##### RECORD SET

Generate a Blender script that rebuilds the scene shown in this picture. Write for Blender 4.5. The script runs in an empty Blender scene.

##########
##### RECORD SET

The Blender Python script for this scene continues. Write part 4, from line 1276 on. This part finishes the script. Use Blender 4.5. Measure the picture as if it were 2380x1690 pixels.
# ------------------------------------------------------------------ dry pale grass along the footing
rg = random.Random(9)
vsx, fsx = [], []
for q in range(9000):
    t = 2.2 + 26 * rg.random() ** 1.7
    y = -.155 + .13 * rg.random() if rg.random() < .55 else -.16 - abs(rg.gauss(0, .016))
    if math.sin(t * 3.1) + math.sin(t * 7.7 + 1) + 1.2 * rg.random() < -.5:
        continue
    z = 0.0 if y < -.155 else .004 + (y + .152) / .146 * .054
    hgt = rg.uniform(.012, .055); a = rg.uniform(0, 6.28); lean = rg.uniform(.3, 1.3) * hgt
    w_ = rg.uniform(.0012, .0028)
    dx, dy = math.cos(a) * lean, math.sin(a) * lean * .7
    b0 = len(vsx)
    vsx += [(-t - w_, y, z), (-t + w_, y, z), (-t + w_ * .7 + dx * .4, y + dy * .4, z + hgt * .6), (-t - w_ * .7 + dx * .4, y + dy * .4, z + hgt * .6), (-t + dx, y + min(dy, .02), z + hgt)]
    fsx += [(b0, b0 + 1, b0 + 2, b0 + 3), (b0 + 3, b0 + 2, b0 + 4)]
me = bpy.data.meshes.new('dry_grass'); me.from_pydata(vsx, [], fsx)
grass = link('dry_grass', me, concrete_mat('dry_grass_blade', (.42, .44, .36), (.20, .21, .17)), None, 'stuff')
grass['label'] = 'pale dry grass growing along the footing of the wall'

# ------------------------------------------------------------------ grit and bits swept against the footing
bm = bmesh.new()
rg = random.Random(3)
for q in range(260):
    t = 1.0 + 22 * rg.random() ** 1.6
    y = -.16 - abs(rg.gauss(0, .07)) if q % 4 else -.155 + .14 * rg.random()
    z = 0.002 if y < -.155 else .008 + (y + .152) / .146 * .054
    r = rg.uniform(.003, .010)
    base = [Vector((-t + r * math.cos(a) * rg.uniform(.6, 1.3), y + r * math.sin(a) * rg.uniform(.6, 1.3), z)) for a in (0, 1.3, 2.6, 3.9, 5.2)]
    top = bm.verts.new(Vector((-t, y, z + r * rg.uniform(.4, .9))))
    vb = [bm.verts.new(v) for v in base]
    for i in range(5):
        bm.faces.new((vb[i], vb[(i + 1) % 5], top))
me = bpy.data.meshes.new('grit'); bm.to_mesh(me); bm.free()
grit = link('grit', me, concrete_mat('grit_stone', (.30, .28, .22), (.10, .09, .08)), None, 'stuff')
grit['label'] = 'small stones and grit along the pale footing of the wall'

##########

§ PROBLEM TO WORK ON:
Print, from the entries above, the line with "The Blender Python", the line with "grass['label'] = 'pale" and all lines between them, exactly and with nothing else.

§ ANSWER:
The Blender Python script for this scene continues. Write part 4, from line 1276 on. This part finishes the script. Use Blender 4.5. Measure the picture as if it were 2380x1690 pixels.
# ------------------------------------------------------------------ dry pale grass along the footing
rg = random.Random(9)
vsx, fsx = [], []
for q in range(9000):
    t = 2.2 + 26 * rg.random() ** 1.7
    y = -.155 + .13 * rg.random() if rg.random() < .55 else -.16 - abs(rg.gauss(0, .016))
    if math.sin(t * 3.1) + math.sin(t * 7.7 + 1) + 1.2 * rg.random() < -.5:
        continue
    z = 0.0 if y < -.155 else .004 + (y + .152) / .146 * .054
    hgt = rg.uniform(.012, .055); a = rg.uniform(0, 6.28); lean = rg.uniform(.3, 1.3) * hgt
    w_ = rg.uniform(.0012, .0028)
    dx, dy = math.cos(a) * lean, math.sin(a) * lean * .7
    b0 = len(vsx)
    vsx += [(-t - w_, y, z), (-t + w_, y, z), (-t + w_ * .7 + dx * .4, y + dy * .4, z + hgt * .6), (-t - w_ * .7 + dx * .4, y + dy * .4, z + hgt * .6), (-t + dx, y + min(dy, .02), z + hgt)]
    fsx += [(b0, b0 + 1, b0 + 2, b0 + 3), (b0 + 3, b0 + 2, b0 + 4)]
me = bpy.data.meshes.new('dry_grass'); me.from_pydata(vsx, [], fsx)
grass = link('dry_grass', me, concrete_mat('dry_grass_blade', (.42, .44, .36), (.20, .21, .17)), None, 'stuff')
grass['label'] = 'pale dry grass growing along the footing of the wall'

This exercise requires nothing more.